Words fascinate me. I love to know where they came from, what they used to mean, and why they changed. I took three years of Latin in high school, and four semesters of German in college, and what I loved most about both languages was tracking the similarities between the vocabulary and words I know. The changes are astonishing and wonderful and extremely rapid. (Just as an example - Shakespeare wrote less than five hundred years ago, and his works require a great deal of translation for those not familiar with the language.)

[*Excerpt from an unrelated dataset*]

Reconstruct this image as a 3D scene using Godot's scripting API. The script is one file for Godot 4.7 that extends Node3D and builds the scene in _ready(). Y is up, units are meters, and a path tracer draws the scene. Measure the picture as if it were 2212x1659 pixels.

I was surprised when I learned - after all the similarities between English and Latin - that English actually evolved from the Germanic languages, not the Latin. (Part of the reason English has such tortured structures is that it began as a Germanic language, and then was heavily influenced by Latin and Latin's children (like French, Spanish, and Italian).

If there were a machine that would let us look into the past, watching without influencing, one of the first things I'd want to study would be language. I've always wondered whether there is a single root for all modern languages, or if speech developed separately and spontaneously in multiple locations. There are a number of scholars and arguments on both sides of the debate. I'd love to see the beginnings of speech - how it began, how it grew, how it spread, and how it changed.